Your task is to copy the listing exactly. Drop any pictures from the copy.

Dataset section:
════

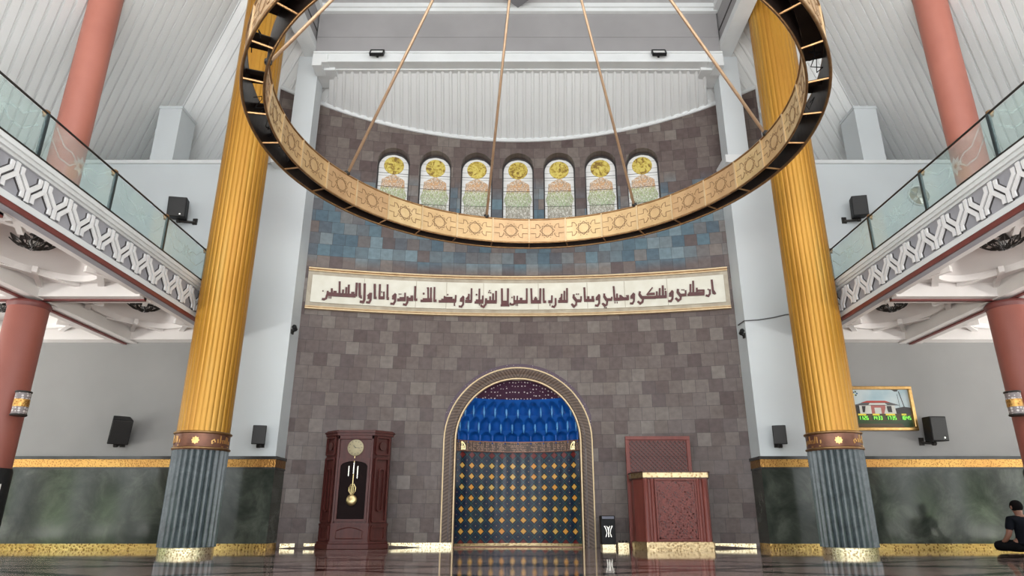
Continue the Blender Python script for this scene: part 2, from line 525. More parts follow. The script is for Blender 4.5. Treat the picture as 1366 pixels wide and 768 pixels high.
M_PEARL = mat_dots('purple_mosaic_pearl_row', (0.06, 0.03, 0.05), (0.5, 0.42, 0.42), 30, 0.4, 0.26)
M_PURPLE = mat_dots('plum_mosaic_white_dots', (0.05, 0.018, 0.04), (0.55, 0.5, 0.5), 16, 0.35, 0.24)
M_FRIEZE = mat_dots('brown_stone_mosaic', (0.06, 0.035, 0.025), (0.26, 0.16, 0.11), 26, 0.5, 0.42)


def mat_hatched():
    m, t, p = nt('brown_ribbed_arch')
    uv = N(t, 'ShaderNodeUVMap')
    sp = N(t, 'ShaderNodeSeparateXYZ'); t.links.new(uv.outputs[0], sp.inputs[0])
    s = math_n(t, 'ABSOLUTE', math_n(t, 'SUBTRACT', math_n(t, 'FRACT', math_n(t, 'ADD', math_n(t, 'MULTIPLY', sp.outputs[0], 15.0), math_n(t, 'MULTIPLY', sp.outputs[1], 9.0))), 0.5))
    t.links.new(ramp(t, s, [(0.1, (0.062, 0.038, 0.027)), (0.4, (0.13, 0.086, 0.062))]), p.inputs['Base Color'])
    p.inputs['Roughness'].default_value = 0.42
    b = N(t, 'ShaderNodeBump'); b.inputs['Strength'].default_value = 0.5; b.inputs['Distance'].default_value = 0.01
    t.links.new(s, b.inputs['Height']); t.links.new(b.outputs[0], p.inputs['Normal'])
    return m


M_HATCH = mat_hatched()
M_ARCHGOLD = mat('pale_gold_bead', (0.54, 0.41, 0.25), (0.46, 0.34, 0.19), 0.4, metal=0.4, scale=10)


def mat_stained():
    """UV: u -1..1 across, v 0..1 up; coloured daylight glass"""
    m, t, p = nt('stained_glass')
    uv = N(t, 'ShaderNodeUVMap')
    sp = N(t, 'ShaderNodeSeparateXYZ'); t.links.new(uv.outputs[0], sp.inputs[0])
    au = math_n(t, 'ABSOLUTE', sp.outputs[0])
    mp = N(t, 'ShaderNodeMapping'); mp.inputs['Scale'].default_value = (14, 34, 1)
    t.links.new(uv.outputs[0], mp.inputs['Vector'])
    vo = N(t, 'ShaderNodeTexVoronoi'); vo.inputs['Scale'].default_value = 1.0
    t.links.new(mp.outputs[0], vo.inputs['Vector'])
    ve = N(t, 'ShaderNodeTexVoronoi'); ve.feature = 'DISTANCE_TO_EDGE'; ve.inputs['Scale'].default_value = 1.0
    t.links.new(mp.outputs[0], ve.inputs['Vector'])
    zone = ramp(t, sp.outputs[1], [(0.0, (0.30, 0.27, 0.23)), (0.22, (0.32, 0.33, 0.24)), (0.27, (0.34, 0.50, 0.24)), (0.46, (0.48, 0.58, 0.22)), (0.50, (0.78, 0.38, 0.13)), (0.66, (0.82, 0.45, 0.17)), (0.72, (0.95, 0.88, 0.7))])
    sc = N(t, 'ShaderNodeSeparateColor'); t.links.new(vo.outputs['Color'], sc.inputs[0])
    cell = mixc(t, math_n(t, 'MULTIPLY', sc.outputs[0], 0.72), zone, (0.95, 0.93, 0.82))
    cell = mixc(t, math_n(t, 'MULTIPLY', math_n(t, 'LESS_THAN', ve.outputs['Distance'], 0.10), 0.6), cell, (0.20, 0.15, 0.10))
    # ornament silhouette: narrow peak at the top, shoulders, wide waist
    hw = ramp(t, sp.outputs[1], [(0.0, (0.84,) * 3), (0.28, (0.84,) * 3), (0.36, (0.97,) * 3), (0.44, (0.82,) * 3), (0.60, (0.76,) * 3), (0.63, (0.55,) * 3), (0.70, (0.0,) * 3)])
    inside = math_n(t, 'LESS_THAN', au, hw)
    border = mixc(t, math_n(t, 'GREATER_THAN', math_n(t, 'FRACT', math_n(t, 'MULTIPLY', sp.outputs[1], 9.0)), 0.93), (0.93, 0.93, 0.90), (0.45, 0.45, 0.42))
    col = mixc(t, inside, border, cell)
    t.links.new(mixc(t, 0.5, col, (0.1, 0.1, 0.1)), p.inputs['Base Color'])
    t.links.new(col, p.inputs['Emission Color'])
    p.inputs['Emission Strength'].default_value = 0.26
    p.inputs['Roughness'].default_value = 0.2
    return m


M_STAIN = mat_stained()


def mat_medal():
    m, t, p = nt('amber_glass_medallion')
    tc = N(t, 'ShaderNodeTexCoord')
    nz = N(t, 'ShaderNodeTexNoise'); nz.inputs['Scale'].default_value = 9; nz.inputs['Detail'].default_value = 3
    nz.inputs['Distortion'].default_value = 1.5
    t.links.new(tc.outputs['Object'], nz.inputs['Vector'])
    c = ramp(t, nz.outputs['Fac'], [(0.38, (0.17, 0.10, 0.02)), (0.47, (0.38, 0.28, 0.045)), (0.62, (0.50, 0.41, 0.10))])
    t.links.new(c, p.inputs['Base Color']); t.links.new(c, p.inputs['Emission Color'])
    p.inputs['Emission Strength'].default_value = 0.3
    p.inputs['Roughness'].default_value = 0.25
    return m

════

Solution:
Continue the Blender Python script for this scene: part 2, from line 525. More parts follow. The script is for Blender 4.5. Treat the picture as 1366 pixels wide and 768 pixels high.
M_PEARL = mat_dots('purple_mosaic_pearl_row', (0.06, 0.03, 0.05), (0.5, 0.42, 0.42), 30, 0.4, 0.26)
M_PURPLE = mat_dots('plum_mosaic_white_dots', (0.05, 0.018, 0.04), (0.55, 0.5, 0.5), 16, 0.35, 0.24)
M_FRIEZE = mat_dots('brown_stone_mosaic', (0.06, 0.035, 0.025), (0.26, 0.16, 0.11), 26, 0.5, 0.42)


def mat_hatched():
    m, t, p = nt('brown_ribbed_arch')
    uv = N(t, 'ShaderNodeUVMap')
    sp = N(t, 'ShaderNodeSeparateXYZ'); t.links.new(uv.outputs[0], sp.inputs[0])
    s = math_n(t, 'ABSOLUTE', math_n(t, 'SUBTRACT', math_n(t, 'FRACT', math_n(t, 'ADD', math_n(t, 'MULTIPLY', sp.outputs[0], 15.0), math_n(t, 'MULTIPLY', sp.outputs[1], 9.0))), 0.5))
    t.links.new(ramp(t, s, [(0.1, (0.062, 0.038, 0.027)), (0.4, (0.13, 0.086, 0.062))]), p.inputs['Base Color'])
    p.inputs['Roughness'].default_value = 0.42
    b = N(t, 'ShaderNodeBump'); b.inputs['Strength'].default_value = 0.5; b.inputs['Distance'].default_value = 0.01
    t.links.new(s, b.inputs['Height']); t.links.new(b.outputs[0], p.inputs['Normal'])
    return m


M_HATCH = mat_hatched()
M_ARCHGOLD = mat('pale_gold_bead', (0.54, 0.41, 0.25), (0.46, 0.34, 0.19), 0.4, metal=0.4, scale=10)


def mat_stained():
    """UV: u -1..1 across, v 0..1 up; coloured daylight glass"""
    m, t, p = nt('stained_glass')
    uv = N(t, 'ShaderNodeUVMap')
    sp = N(t, 'ShaderNodeSeparateXYZ'); t.links.new(uv.outputs[0], sp.inputs[0])
    au = math_n(t, 'ABSOLUTE', sp.outputs[0])
    mp = N(t, 'ShaderNodeMapping'); mp.inputs['Scale'].default_value = (14, 34, 1)
    t.links.new(uv.outputs[0], mp.inputs['Vector'])
    vo = N(t, 'ShaderNodeTexVoronoi'); vo.inputs['Scale'].default_value = 1.0
    t.links.new(mp.outputs[0], vo.inputs['Vector'])
    ve = N(t, 'ShaderNodeTexVoronoi'); ve.feature = 'DISTANCE_TO_EDGE'; ve.inputs['Scale'].default_value = 1.0
    t.links.new(mp.outputs[0], ve.inputs['Vector'])
    zone = ramp(t, sp.outputs[1], [(0.0, (0.30, 0.27, 0.23)), (0.22, (0.32, 0.33, 0.24)), (0.27, (0.34, 0.50, 0.24)), (0.46, (0.48, 0.58, 0.22)), (0.50, (0.78, 0.38, 0.13)), (0.66, (0.82, 0.45, 0.17)), (0.72, (0.95, 0.88, 0.7))])
    sc = N(t, 'ShaderNodeSeparateColor'); t.links.new(vo.outputs['Color'], sc.inputs[0])
    cell = mixc(t, math_n(t, 'MULTIPLY', sc.outputs[0], 0.72), zone, (0.95, 0.93, 0.82))
    cell = mixc(t, math_n(t, 'MULTIPLY', math_n(t, 'LESS_THAN', ve.outputs['Distance'], 0.10), 0.6), cell, (0.20, 0.15, 0.10))
    # ornament silhouette: narrow peak at the top, shoulders, wide waist
    hw = ramp(t, sp.outputs[1], [(0.0, (0.84,) * 3), (0.28, (0.84,) * 3), (0.36, (0.97,) * 3), (0.44, (0.82,) * 3), (0.60, (0.76,) * 3), (0.63, (0.55,) * 3), (0.70, (0.0,) * 3)])
    inside = math_n(t, 'LESS_THAN', au, hw)
    border = mixc(t, math_n(t, 'GREATER_THAN', math_n(t, 'FRACT', math_n(t, 'MULTIPLY', sp.outputs[1], 9.0)), 0.93), (0.93, 0.93, 0.90), (0.45, 0.45, 0.42))
    col = mixc(t, inside, border, cell)
    t.links.new(mixc(t, 0.5, col, (0.1, 0.1, 0.1)), p.inputs['Base Color'])
    t.links.new(col, p.inputs['Emission Color'])
    p.inputs['Emission Strength'].default_value = 0.26
    p.inputs['Roughness'].default_value = 0.2
    return m


M_STAIN = mat_stained()


def mat_medal():
    m, t, p = nt('amber_glass_medallion')
    tc = N(t, 'ShaderNodeTexCoord')
    nz = N(t, 'ShaderNodeTexNoise'); nz.inputs['Scale'].default_value = 9; nz.inputs['Detail'].default_value = 3
    nz.inputs['Distortion'].default_value = 1.5
    t.links.new(tc.outputs['Object'], nz.inputs['Vector'])
    c = ramp(t, nz.outputs['Fac'], [(0.38, (0.17, 0.10, 0.02)), (0.47, (0.38, 0.28, 0.045)), (0.62, (0.50, 0.41, 0.10))])
    t.links.new(c, p.inputs['Base Color']); t.links.new(c, p.inputs['Emission Color'])
    p.inputs['Emission Strength'].default_value = 0.3
    p.inputs['Roughness'].default_value = 0.25
    return m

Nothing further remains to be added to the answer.